--- Exercise aim ---
Copy out the listing that follows, exact in every word, and skip the images.

--- Given data ---
'''
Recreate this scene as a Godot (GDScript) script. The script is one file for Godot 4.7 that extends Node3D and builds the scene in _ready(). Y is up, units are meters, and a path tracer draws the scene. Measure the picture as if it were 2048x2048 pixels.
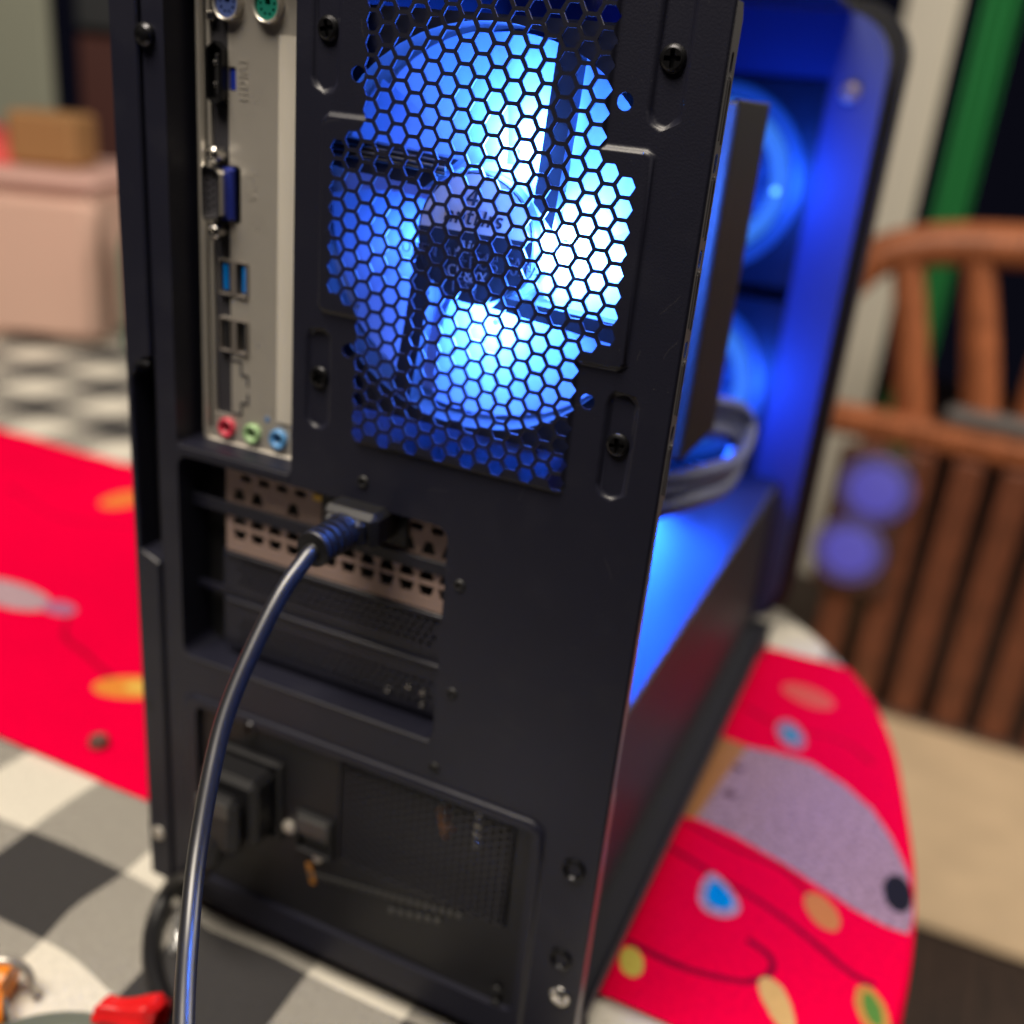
extends Node3D
# Lengths below are millimetres: x to the right across the computer's back panel, y up from the fan's centre, z out of the panel. TABLE and FLOOR are heights in that frame.
const TABLE := -312.0
const FLOOR := -1062.0
var org := Vector3.ZERO
var xf := Transform3D()
var rng := RandomNumberGenerator.new()
var M := {}


func W(v: Vector3) -> Vector3:
	return Vector3(v.x, v.y - FLOOR, v.z) * 0.001


# ---------------------------------------------------------------- nodes
func thing(called: String, label: String, category: String, at: Vector3, group := "") -> Node3D:
	var o := Node3D.new()
	o.name = called
	add_child(o, true)
	org = at
	xf = Transform3D()
	o.position = W(at)
	tag(o, label, category, group)
	return o


func tag(o: Node, label: String, category: String, group := "") -> void:
	o.set_meta("label", label)
	o.set_meta("category", category)
	if group:
		o.set_meta("group", group)


func begin() -> SurfaceTool:
	var st := SurfaceTool.new()
	st.begin(Mesh.PRIMITIVE_TRIANGLES)
	return st


func part(called: String, st: SurfaceTool, m: Material, parent: Node, label := "") -> MeshInstance3D:
	var o := MeshInstance3D.new()
	o.name = called
	o.mesh = st.commit()
	o.material_override = m
	parent.add_child(o, true)
	if label:
		o.set_meta("label", label)
	return o


func solo(called: String, st: SurfaceTool, m: Material) -> MeshInstance3D:
	var o := part(called, st, m, self)
	o.position = W(org)
	return o


func structure(called: String, st: SurfaceTool, m: Material) -> MeshInstance3D:
	var o := solo(called, st, m)
	o.set_meta("kind", "structure")
	return o


# ---------------------------------------------------------------- shapes
func tri(st: SurfaceTool, a: Vector3, b: Vector3, c: Vector3, n := Vector3.ZERO) -> void:
	var g := (b - a).cross(c - a)
	if g.length_squared() < 1e-12:
		return
	if n != Vector3.ZERO and g.dot(n) < 0.0:
		var t := b
		b = c
		c = t
		g = -g
	st.set_normal((xf.basis * g).normalized())
	for v in [a, c, b]:
		st.add_vertex((xf * v - org) * 0.001)


func tris(st: SurfaceTool, a: Array, b: Array, c: Array) -> void:
	# [place, normal] corners, smooth
	var g: Vector3 = (b[0] - a[0]).cross(c[0] - a[0])
	if g.length_squared() < 1e-12:
		return
	if g.dot(a[1] + b[1] + c[1]) < 0.0:
		var t := b
		b = c
		c = t
	for v in [a, c, b]:
		st.set_normal((xf.basis * v[1]).normalized())
		st.add_vertex((xf * v[0] - org) * 0.001)


func quad(st: SurfaceTool, a: Vector3, b: Vector3, c: Vector3, d: Vector3, n := Vector3.ZERO) -> void:
	tri(st, a, b, c, n)
	tri(st, a, c, d, n)


func box(st: SurfaceTool, a: Vector3, b: Vector3, c := 0.0) -> void:
	# corners a, b; chamfer c on every edge
	var lo := Vector3(minf(a.x, b.x), minf(a.y, b.y), minf(a.z, b.z))
	var hi := Vector3(maxf(a.x, b.x), maxf(a.y, b.y), maxf(a.z, b.z))
	var mid := (lo + hi) / 2.0
	var h := (hi - lo) / 2.0
	c = minf(c, minf(h.x, minf(h.y, h.z)) * 0.95)
	for ax in 3:
		var u := (ax + 1) % 3
		var w := (ax + 2) % 3
		for s in [-1.0, 1.0]:
			var n := Vector3.ZERO
			n[ax] = s
			var p := []
			for k in [[-1.0, -1.0], [1.0, -1.0], [1.0, 1.0], [-1.0, 1.0]]:
				var q := Vector3.ZERO
				q[ax] = s * h[ax]
				q[u] = k[0] * (h[u] - c)
				q[w] = k[1] * (h[w] - c)
				p.append(mid + q)
			quad(st, p[0], p[1], p[2], p[3], n)
			if c > 0.0:
				for t in [-1.0, 1.0]:
					var q := []
					for k in [[s * h[ax], t * (h[u] - c), -1.0], [s * h[ax], t * (h[u] - c), 1.0], [s * (h[ax] - c), t * h[u], 1.0], [s * (h[ax] - c), t * h[u], -1.0]]:
						var e := Vector3.ZERO
						e[ax] = k[0]
						e[u] = k[1]
						e[w] = k[2] * (h[w] - c)
						q.append(mid + e)
					var nn := n
					nn[u] = t
					quad(st, q[0], q[1], q[2], q[3], nn)
	if c > 0.0:
		for sx in [-1.0, 1.0]:
			for sy in [-1.0, 1.0]:
				for sz in [-1.0, 1.0]:
					var s := Vector3(sx, sy, sz)
					tri(st, mid + s * Vector3(h.x, h.y - c, h.z - c), mid + s * Vector3(h.x - c, h.y, h.z - c), mid + s * Vector3(h.x - c, h.y - c, h.z), s)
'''
--- Response ---
Recreate this scene as a Godot (GDScript) script. The script is one file for Godot 4.7 that extends Node3D and builds the scene in _ready(). Y is up, units are meters, and a path tracer draws the scene. Measure the picture as if it were 2048x2048 pixels.
extends Node3D
# Lengths below are millimetres: x to the right across the computer's back panel, y up from the fan's centre, z out of the panel. TABLE and FLOOR are heights in that frame.
const TABLE := -312.0
const FLOOR := -1062.0
var org := Vector3.ZERO
var xf := Transform3D()
var rng := RandomNumberGenerator.new()
var M := {}


func W(v: Vector3) -> Vector3:
	return Vector3(v.x, v.y - FLOOR, v.z) * 0.001


# ---------------------------------------------------------------- nodes
func thing(called: String, label: String, category: String, at: Vector3, group := "") -> Node3D:
	var o := Node3D.new()
	o.name = called
	add_child(o, true)
	org = at
	xf = Transform3D()
	o.position = W(at)
	tag(o, label, category, group)
	return o


func tag(o: Node, label: String, category: String, group := "") -> void:
	o.set_meta("label", label)
	o.set_meta("category", category)
	if group:
		o.set_meta("group", group)


func begin() -> SurfaceTool:
	var st := SurfaceTool.new()
	st.begin(Mesh.PRIMITIVE_TRIANGLES)
	return st


func part(called: String, st: SurfaceTool, m: Material, parent: Node, label := "") -> MeshInstance3D:
	var o := MeshInstance3D.new()
	o.name = called
	o.mesh = st.commit()
	o.material_override = m
	parent.add_child(o, true)
	if label:
		o.set_meta("label", label)
	return o


func solo(called: String, st: SurfaceTool, m: Material) -> MeshInstance3D:
	var o := part(called, st, m, self)
	o.position = W(org)
	return o


func structure(called: String, st: SurfaceTool, m: Material) -> MeshInstance3D:
	var o := solo(called, st, m)
	o.set_meta("kind", "structure")
	return o


# ---------------------------------------------------------------- shapes
func tri(st: SurfaceTool, a: Vector3, b: Vector3, c: Vector3, n := Vector3.ZERO) -> void:
	var g := (b - a).cross(c - a)
	if g.length_squared() < 1e-12:
		return
	if n != Vector3.ZERO and g.dot(n) < 0.0:
		var t := b
		b = c
		c = t
		g = -g
	st.set_normal((xf.basis * g).normalized())
	for v in [a, c, b]:
		st.add_vertex((xf * v - org) * 0.001)


func tris(st: SurfaceTool, a: Array, b: Array, c: Array) -> void:
	# [place, normal] corners, smooth
	var g: Vector3 = (b[0] - a[0]).cross(c[0] - a[0])
	if g.length_squared() < 1e-12:
		return
	if g.dot(a[1] + b[1] + c[1]) < 0.0:
		var t := b
		b = c
		c = t
	for v in [a, c, b]:
		st.set_normal((xf.basis * v[1]).normalized())
		st.add_vertex((xf * v[0] - org) * 0.001)


func quad(st: SurfaceTool, a: Vector3, b: Vector3, c: Vector3, d: Vector3, n := Vector3.ZERO) -> void:
	tri(st, a, b, c, n)
	tri(st, a, c, d, n)


func box(st: SurfaceTool, a: Vector3, b: Vector3, c := 0.0) -> void:
	# corners a, b; chamfer c on every edge
	var lo := Vector3(minf(a.x, b.x), minf(a.y, b.y), minf(a.z, b.z))
	var hi := Vector3(maxf(a.x, b.x), maxf(a.y, b.y), maxf(a.z, b.z))
	var mid := (lo + hi) / 2.0
	var h := (hi - lo) / 2.0
	c = minf(c, minf(h.x, minf(h.y, h.z)) * 0.95)
	for ax in 3:
		var u := (ax + 1) % 3
		var w := (ax + 2) % 3
		for s in [-1.0, 1.0]:
			var n := Vector3.ZERO
			n[ax] = s
			var p := []
			for k in [[-1.0, -1.0], [1.0, -1.0], [1.0, 1.0], [-1.0, 1.0]]:
				var q := Vector3.ZERO
				q[ax] = s * h[ax]
				q[u] = k[0] * (h[u] - c)
				q[w] = k[1] * (h[w] - c)
				p.append(mid + q)
			quad(st, p[0], p[1], p[2], p[3], n)
			if c > 0.0:
				for t in [-1.0, 1.0]:
					var q := []
					for k in [[s * h[ax], t * (h[u] - c), -1.0], [s * h[ax], t * (h[u] - c), 1.0], [s * (h[ax] - c), t * h[u], 1.0], [s * (h[ax] - c), t * h[u], -1.0]]:
						var e := Vector3.ZERO
						e[ax] = k[0]
						e[u] = k[1]
						e[w] = k[2] * (h[w] - c)
						q.append(mid + e)
					var nn := n
					nn[u] = t
					quad(st, q[0], q[1], q[2], q[3], nn)
	if c > 0.0:
		for sx in [-1.0, 1.0]:
			for sy in [-1.0, 1.0]:
				for sz in [-1.0, 1.0]:
					var s := Vector3(sx, sy, sz)
					tri(st, mid + s * Vector3(h.x, h.y - c, h.z - c), mid + s * Vector3(h.x - c, h.y, h.z - c), mid + s * Vector3(h.x - c, h.y - c, h.z), s)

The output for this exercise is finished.